Exercise requirements:
Your task is to transcribe the data in full.

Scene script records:
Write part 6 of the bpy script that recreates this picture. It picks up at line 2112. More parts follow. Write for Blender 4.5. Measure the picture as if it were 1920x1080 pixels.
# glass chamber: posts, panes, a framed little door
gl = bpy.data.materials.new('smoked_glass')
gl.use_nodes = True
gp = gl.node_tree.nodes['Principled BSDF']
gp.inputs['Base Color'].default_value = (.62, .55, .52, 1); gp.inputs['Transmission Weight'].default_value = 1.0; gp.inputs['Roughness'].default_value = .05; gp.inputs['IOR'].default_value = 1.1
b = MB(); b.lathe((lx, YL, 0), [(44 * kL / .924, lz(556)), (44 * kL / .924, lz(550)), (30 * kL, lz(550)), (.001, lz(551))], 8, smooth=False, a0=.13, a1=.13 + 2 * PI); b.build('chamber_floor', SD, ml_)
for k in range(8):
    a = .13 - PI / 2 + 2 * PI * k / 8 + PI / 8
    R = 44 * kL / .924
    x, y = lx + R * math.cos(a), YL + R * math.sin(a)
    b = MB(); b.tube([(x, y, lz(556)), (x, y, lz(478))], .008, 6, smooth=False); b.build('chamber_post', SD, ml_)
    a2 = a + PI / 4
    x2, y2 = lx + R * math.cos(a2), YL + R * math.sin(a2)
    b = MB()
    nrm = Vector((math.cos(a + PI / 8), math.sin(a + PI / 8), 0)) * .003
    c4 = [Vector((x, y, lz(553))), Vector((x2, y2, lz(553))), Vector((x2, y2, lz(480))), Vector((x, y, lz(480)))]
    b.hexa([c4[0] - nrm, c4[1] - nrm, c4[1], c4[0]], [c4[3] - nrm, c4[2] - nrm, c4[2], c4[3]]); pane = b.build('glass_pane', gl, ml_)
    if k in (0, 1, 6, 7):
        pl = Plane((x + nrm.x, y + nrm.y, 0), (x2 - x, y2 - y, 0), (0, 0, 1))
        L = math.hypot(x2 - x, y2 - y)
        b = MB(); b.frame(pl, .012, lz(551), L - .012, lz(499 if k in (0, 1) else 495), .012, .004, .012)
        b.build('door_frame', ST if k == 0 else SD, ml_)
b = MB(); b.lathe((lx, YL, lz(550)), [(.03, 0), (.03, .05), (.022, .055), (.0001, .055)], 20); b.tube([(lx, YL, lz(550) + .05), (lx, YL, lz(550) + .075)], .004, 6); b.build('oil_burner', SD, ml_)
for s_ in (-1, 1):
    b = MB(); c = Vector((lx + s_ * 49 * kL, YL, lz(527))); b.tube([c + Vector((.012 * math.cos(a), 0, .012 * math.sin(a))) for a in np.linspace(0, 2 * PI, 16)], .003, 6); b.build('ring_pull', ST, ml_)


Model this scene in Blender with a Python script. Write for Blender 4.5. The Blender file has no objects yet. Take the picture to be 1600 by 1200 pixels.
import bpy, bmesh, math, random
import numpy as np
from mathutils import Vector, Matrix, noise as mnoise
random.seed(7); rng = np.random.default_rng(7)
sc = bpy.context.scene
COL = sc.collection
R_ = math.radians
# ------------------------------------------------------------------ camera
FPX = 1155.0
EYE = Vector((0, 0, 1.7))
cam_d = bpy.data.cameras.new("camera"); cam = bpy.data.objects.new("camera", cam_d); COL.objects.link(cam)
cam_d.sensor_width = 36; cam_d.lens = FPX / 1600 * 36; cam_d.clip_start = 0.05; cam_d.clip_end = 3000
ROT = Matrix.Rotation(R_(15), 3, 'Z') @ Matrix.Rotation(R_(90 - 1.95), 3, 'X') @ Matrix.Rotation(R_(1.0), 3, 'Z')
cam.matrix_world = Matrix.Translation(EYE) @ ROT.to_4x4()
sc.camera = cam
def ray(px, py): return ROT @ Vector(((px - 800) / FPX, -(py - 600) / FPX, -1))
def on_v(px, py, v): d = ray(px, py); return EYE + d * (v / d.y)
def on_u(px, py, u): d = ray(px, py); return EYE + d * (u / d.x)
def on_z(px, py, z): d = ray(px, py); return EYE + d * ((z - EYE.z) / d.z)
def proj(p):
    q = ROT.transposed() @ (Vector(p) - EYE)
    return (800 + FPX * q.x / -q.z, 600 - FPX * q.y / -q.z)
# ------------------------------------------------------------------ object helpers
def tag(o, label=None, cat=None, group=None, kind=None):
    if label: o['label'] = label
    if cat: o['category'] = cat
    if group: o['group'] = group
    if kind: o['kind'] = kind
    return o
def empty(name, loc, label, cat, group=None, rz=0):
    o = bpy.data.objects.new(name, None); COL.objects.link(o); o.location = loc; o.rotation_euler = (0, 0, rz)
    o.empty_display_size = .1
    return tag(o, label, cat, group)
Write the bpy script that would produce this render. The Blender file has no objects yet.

Answer to this exercise:
Write part 6 of the bpy script that recreates this picture. It picks up at line 2112. More parts follow. Write for Blender 4.5. Measure the picture as if it were 1920x1080 pixels.
# glass chamber: posts, panes, a framed little door
gl = bpy.data.materials.new('smoked_glass')
gl.use_nodes = True
gp = gl.node_tree.nodes['Principled BSDF']
gp.inputs['Base Color'].default_value = (.62, .55, .52, 1); gp.inputs['Transmission Weight'].default_value = 1.0; gp.inputs['Roughness'].default_value = .05; gp.inputs['IOR'].default_value = 1.1
b = MB(); b.lathe((lx, YL, 0), [(44 * kL / .924, lz(556)), (44 * kL / .924, lz(550)), (30 * kL, lz(550)), (.001, lz(551))], 8, smooth=False, a0=.13, a1=.13 + 2 * PI); b.build('chamber_floor', SD, ml_)
for k in range(8):
    a = .13 - PI / 2 + 2 * PI * k / 8 + PI / 8
    R = 44 * kL / .924
    x, y = lx + R * math.cos(a), YL + R * math.sin(a)
    b = MB(); b.tube([(x, y, lz(556)), (x, y, lz(478))], .008, 6, smooth=False); b.build('chamber_post', SD, ml_)
    a2 = a + PI / 4
    x2, y2 = lx + R * math.cos(a2), YL + R * math.sin(a2)
    b = MB()
    nrm = Vector((math.cos(a + PI / 8), math.sin(a + PI / 8), 0)) * .003
    c4 = [Vector((x, y, lz(553))), Vector((x2, y2, lz(553))), Vector((x2, y2, lz(480))), Vector((x, y, lz(480)))]
    b.hexa([c4[0] - nrm, c4[1] - nrm, c4[1], c4[0]], [c4[3] - nrm, c4[2] - nrm, c4[2], c4[3]]); pane = b.build('glass_pane', gl, ml_)
    if k in (0, 1, 6, 7):
        pl = Plane((x + nrm.x, y + nrm.y, 0), (x2 - x, y2 - y, 0), (0, 0, 1))
        L = math.hypot(x2 - x, y2 - y)
        b = MB(); b.frame(pl, .012, lz(551), L - .012, lz(499 if k in (0, 1) else 495), .012, .004, .012)
        b.build('door_frame', ST if k == 0 else SD, ml_)
b = MB(); b.lathe((lx, YL, lz(550)), [(.03, 0), (.03, .05), (.022, .055), (.0001, .055)], 20); b.tube([(lx, YL, lz(550) + .05), (lx, YL, lz(550) + .075)], .004, 6); b.build('oil_burner', SD, ml_)
for s_ in (-1, 1):
    b = MB(); c = Vector((lx + s_ * 49 * kL, YL, lz(527))); b.tube([c + Vector((.012 * math.cos(a), 0, .012 * math.sin(a))) for a in np.linspace(0, 2 * PI, 16)], .003, 6); b.build('ring_pull', ST, ml_)


Model this scene in Blender with a Python script. Write for Blender 4.5. The Blender file has no objects yet. Take the picture to be 1600 by 1200 pixels.
import bpy, bmesh, math, random
import numpy as np
from mathutils import Vector, Matrix, noise as mnoise
random.seed(7); rng = np.random.default_rng(7)
sc = bpy.context.scene
COL = sc.collection
R_ = math.radians
# ------------------------------------------------------------------ camera
FPX = 1155.0
EYE = Vector((0, 0, 1.7))
cam_d = bpy.data.cameras.new("camera"); cam = bpy.data.objects.new("camera", cam_d); COL.objects.link(cam)
cam_d.sensor_width = 36; cam_d.lens = FPX / 1600 * 36; cam_d.clip_start = 0.05; cam_d.clip_end = 3000
ROT = Matrix.Rotation(R_(15), 3, 'Z') @ Matrix.Rotation(R_(90 - 1.95), 3, 'X') @ Matrix.Rotation(R_(1.0), 3, 'Z')
cam.matrix_world = Matrix.Translation(EYE) @ ROT.to_4x4()
sc.camera = cam
def ray(px, py): return ROT @ Vector(((px - 800) / FPX, -(py - 600) / FPX, -1))
def on_v(px, py, v): d = ray(px, py); return EYE + d * (v / d.y)
def on_u(px, py, u): d = ray(px, py); return EYE + d * (u / d.x)
def on_z(px, py, z): d = ray(px, py); return EYE + d * ((z - EYE.z) / d.z)
def proj(p):
    q = ROT.transposed() @ (Vector(p) - EYE)
    return (800 + FPX * q.x / -q.z, 600 - FPX * q.y / -q.z)
# ------------------------------------------------------------------ object helpers
def tag(o, label=None, cat=None, group=None, kind=None):
    if label: o['label'] = label
    if cat: o['category'] = cat
    if group: o['group'] = group
    if kind: o['kind'] = kind
    return o
def empty(name, loc, label, cat, group=None, rz=0):
    o = bpy.data.objects.new(name, None); COL.objects.link(o); o.location = loc; o.rotation_euler = (0, 0, rz)
    o.empty_display_size = .1
    return tag(o, label, cat, group)
Write the bpy script that would produce this render. The Blender file has no objects yet.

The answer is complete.